What is a great deal more, I believe
most unequivocally that Spiritualism comes to spiritualize mankind and
not to materialize spirits. In the very nature of things, an able
business man, conversant with the affairs of the world is better able to
judge of business relations than a spirit removed therefrom, and
granting that a spirit may communicate something valuable, it would do
so through the brain of such a business man, (unconscious perhaps to
him) for his brain is the most sensitive to this phase of thought.
I have seen a man wise in affairs,
ask advice of his spirit mother about the prospective value of stocks and grain. Yet when that blessed spirit
was in mortal garb, she did
not know Michigan Southern from Northern Pacific! There are instances,
which may be called great occasions, when some spirit friend would right a
wrong, or assist in great need, that there is interference.
They, who trusting in this, consult
"business mediums," are certain of disappointment. The spirits who
assist—if they do—are on the most selfish and gross plane, and do
not care whether they are truthful or
not, if the avarice of the medium is satisfied.
I know an "eminent business medium"
who was consulted by members of the Board of Trade. Her "controls" had a
large block of worthless gold mine stock—left with the medium to
sell—which they glowingly recommended to those who consulted her. She readily sold it and received
a third. When one broker
wanted her to advise him what to buy, she would tell him, and the next one she would advise what to sell—and the most
wonderful test—tell him to whom he could sell, and quietly pocketed
commissions on both transactions!
In the home circle, where spirit
friends, intimate, interested and loving, come, the affairs of home life
may be introduced, at times, yet always without dragging the spirits
down to the business of this life, unless they voluntarily enter
therein.
This reliance on spirit advisers
comes from the past superstition that they are infallible. That "a dead man knows more than all the living."
This is a most mistaken
belief, for in many things mortal knowledge is superior, and must so
remain. When you consult spirits on business or detective work, remember
that whoever purports to communicate, you ask them to come down to the
lowest plane, if they are not already there. You go to a phase of spirit life which
must be unreliable, and you pervert every worthy principle uttered by those who
are worthy of consultation.
It is to be regretted that
Spiritualism does not mean more, stand for more, with many professed
Spiritualists. To illustrate: One came to me, one who claimed to be an
"old pioneer Spiritualist," and desired a seance. I replied that my work
was in a different direction, and could not comply with his wishes. He
was persistent, and at last I said: "Well to accommodate you, if it
really is so urgent, if you think the occasion so necessitous, I will do what I can, but first, what is your trouble?"

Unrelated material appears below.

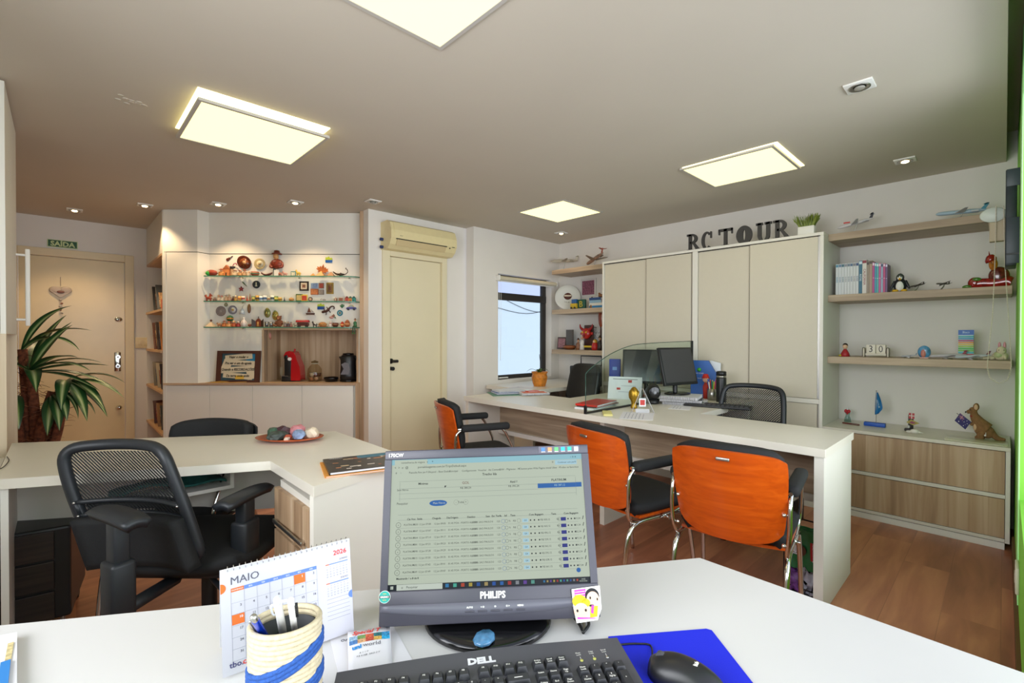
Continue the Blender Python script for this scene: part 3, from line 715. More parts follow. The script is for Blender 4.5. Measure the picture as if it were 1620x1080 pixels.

"Trouble enough!" he exclaimed, "last
night some one stole my hog, and I want to know who did it?"
"Stale your hog, and you come to the
spirits to send them out as detectives?"
"Why not? They can tell me in a minute,
and do a great favor. Strikes me my father would be glad to do this."

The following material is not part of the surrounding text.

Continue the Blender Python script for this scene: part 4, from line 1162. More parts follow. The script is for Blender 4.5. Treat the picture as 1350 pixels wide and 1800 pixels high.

"My dear sir," I said, "I know not what
your father might do, but my Spiritualism is too sacred to degrade to
detective service and the police court. I intended giving you the hour for
courtesy; but for this purpose nothing could induce me to give you a single minute."
He went away angrily muttering, "What
is the use of Spiritualism, if it won't help when I've lost that hog."

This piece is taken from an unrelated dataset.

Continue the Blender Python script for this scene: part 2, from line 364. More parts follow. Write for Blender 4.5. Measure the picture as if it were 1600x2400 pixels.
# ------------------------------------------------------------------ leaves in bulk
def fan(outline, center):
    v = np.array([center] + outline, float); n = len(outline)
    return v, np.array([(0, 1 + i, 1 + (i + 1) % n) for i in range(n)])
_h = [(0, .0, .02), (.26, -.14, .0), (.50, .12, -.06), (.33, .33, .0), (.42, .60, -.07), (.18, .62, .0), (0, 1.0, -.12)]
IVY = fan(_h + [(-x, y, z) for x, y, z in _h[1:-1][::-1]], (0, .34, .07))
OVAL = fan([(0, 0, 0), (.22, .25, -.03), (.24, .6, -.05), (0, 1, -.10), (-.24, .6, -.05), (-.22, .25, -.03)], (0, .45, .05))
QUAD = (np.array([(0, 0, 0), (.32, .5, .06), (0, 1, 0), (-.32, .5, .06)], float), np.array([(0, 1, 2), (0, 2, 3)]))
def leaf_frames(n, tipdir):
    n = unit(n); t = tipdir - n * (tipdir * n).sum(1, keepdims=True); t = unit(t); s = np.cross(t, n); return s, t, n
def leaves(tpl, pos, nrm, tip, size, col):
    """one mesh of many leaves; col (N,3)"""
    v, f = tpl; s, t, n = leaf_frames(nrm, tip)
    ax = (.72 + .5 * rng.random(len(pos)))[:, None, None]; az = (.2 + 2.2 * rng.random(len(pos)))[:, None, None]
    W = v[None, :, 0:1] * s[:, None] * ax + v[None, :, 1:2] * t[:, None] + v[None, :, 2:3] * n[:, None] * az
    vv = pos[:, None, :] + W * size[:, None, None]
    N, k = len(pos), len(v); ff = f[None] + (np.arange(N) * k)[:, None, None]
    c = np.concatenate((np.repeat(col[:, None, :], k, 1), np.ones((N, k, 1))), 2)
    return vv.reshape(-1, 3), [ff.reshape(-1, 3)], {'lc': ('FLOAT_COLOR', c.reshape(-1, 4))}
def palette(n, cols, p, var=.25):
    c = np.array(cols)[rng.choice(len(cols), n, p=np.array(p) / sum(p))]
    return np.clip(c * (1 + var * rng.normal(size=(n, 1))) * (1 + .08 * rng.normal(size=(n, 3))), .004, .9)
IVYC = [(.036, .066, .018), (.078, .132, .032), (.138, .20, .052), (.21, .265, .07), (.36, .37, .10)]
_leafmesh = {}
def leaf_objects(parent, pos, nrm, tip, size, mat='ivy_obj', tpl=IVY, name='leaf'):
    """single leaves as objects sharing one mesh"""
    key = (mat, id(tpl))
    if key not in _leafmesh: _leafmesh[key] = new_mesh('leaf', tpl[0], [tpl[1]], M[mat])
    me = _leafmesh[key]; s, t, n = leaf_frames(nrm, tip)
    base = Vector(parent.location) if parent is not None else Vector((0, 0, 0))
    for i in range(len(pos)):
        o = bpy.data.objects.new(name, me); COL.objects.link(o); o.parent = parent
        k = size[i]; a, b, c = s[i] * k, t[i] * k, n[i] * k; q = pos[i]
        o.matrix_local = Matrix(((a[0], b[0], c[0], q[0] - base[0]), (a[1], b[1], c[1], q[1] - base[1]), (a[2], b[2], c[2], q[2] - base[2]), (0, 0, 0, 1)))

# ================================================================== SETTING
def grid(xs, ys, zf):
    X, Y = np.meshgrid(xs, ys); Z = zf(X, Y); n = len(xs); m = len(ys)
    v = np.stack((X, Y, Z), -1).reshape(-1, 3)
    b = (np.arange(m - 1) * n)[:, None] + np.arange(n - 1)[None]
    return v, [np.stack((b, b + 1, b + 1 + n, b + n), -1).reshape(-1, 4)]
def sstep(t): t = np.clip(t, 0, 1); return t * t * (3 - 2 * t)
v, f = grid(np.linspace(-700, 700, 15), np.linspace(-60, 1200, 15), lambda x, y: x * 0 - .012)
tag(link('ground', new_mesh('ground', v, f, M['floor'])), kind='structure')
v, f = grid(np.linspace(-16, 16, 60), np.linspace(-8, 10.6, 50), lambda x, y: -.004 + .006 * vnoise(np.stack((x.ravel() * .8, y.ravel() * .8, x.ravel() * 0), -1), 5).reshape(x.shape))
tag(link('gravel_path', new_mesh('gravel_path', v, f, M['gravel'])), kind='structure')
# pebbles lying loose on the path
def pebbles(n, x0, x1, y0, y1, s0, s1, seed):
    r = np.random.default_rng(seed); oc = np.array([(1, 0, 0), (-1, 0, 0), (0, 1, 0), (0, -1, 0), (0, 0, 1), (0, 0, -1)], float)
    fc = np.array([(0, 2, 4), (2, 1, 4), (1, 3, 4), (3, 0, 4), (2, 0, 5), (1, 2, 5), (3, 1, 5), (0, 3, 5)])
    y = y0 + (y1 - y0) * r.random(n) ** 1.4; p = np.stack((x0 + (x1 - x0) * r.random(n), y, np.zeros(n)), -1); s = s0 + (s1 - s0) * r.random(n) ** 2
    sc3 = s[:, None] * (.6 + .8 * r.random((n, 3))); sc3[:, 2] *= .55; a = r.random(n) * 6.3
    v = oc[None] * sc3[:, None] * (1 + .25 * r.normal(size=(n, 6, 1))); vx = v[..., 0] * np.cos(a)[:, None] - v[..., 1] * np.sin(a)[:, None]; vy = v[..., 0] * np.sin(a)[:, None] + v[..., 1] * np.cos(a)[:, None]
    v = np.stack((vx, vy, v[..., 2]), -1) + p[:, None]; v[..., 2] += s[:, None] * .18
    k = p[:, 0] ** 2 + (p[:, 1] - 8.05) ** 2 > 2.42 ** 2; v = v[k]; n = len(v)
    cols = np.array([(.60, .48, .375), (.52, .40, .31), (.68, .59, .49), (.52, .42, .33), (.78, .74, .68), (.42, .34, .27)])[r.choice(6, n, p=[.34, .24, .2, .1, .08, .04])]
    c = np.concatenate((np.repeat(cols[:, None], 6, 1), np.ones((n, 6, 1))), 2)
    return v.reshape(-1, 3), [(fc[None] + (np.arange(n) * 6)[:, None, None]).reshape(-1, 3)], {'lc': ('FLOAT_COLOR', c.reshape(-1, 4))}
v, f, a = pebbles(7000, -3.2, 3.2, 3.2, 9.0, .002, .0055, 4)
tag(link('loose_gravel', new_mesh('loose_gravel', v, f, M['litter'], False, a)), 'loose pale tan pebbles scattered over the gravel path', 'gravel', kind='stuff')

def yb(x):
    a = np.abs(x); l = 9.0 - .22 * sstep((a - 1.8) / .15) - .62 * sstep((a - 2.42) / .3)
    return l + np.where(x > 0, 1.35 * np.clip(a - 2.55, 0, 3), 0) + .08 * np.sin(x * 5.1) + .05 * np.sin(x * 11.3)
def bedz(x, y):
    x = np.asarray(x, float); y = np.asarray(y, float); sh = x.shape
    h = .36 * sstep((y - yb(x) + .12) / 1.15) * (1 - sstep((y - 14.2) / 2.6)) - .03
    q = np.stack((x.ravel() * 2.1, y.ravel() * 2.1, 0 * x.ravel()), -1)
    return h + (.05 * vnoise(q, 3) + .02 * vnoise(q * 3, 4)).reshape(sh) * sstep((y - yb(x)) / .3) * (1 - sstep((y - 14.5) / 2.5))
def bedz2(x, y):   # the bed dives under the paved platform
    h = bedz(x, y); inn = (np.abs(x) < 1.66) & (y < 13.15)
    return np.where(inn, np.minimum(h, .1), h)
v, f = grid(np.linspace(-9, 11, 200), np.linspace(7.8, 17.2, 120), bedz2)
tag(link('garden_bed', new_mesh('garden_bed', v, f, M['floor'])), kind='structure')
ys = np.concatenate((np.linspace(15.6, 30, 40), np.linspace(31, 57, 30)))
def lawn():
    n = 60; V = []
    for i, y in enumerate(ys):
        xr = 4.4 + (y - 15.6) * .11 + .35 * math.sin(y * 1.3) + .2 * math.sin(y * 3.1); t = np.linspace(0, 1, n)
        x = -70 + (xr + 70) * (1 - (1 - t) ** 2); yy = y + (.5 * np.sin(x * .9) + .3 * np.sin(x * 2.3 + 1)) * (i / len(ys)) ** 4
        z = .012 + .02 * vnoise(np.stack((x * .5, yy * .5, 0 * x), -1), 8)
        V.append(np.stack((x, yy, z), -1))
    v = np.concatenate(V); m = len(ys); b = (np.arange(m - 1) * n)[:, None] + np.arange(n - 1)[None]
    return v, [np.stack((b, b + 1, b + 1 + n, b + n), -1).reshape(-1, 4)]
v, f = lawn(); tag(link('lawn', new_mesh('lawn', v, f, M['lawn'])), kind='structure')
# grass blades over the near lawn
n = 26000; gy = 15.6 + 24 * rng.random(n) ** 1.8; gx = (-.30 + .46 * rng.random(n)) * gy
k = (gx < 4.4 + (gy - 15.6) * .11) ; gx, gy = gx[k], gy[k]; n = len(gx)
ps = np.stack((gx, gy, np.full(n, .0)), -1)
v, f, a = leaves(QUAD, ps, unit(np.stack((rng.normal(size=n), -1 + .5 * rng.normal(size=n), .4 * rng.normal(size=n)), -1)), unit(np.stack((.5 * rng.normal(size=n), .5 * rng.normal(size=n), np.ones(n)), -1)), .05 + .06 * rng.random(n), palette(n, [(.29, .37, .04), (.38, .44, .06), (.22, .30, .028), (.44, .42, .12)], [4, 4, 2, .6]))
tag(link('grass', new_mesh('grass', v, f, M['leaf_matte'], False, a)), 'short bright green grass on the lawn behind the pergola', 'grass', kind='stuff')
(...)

He was so disgusted that he went over
to the other side like a pendulum, attended church, which he had not done for years, and when he some two
years after died, two orthodox
preachers assisted.
If Spiritualism does not elevate the
mind out of the material plane, if it leaves us leaning on the counsel of
spirits, and satisfied only as we drag them down to our lower level, it is
a failure. The religion it claims to supersede has a lofty ideal which
scorns contact with selfishness and passions.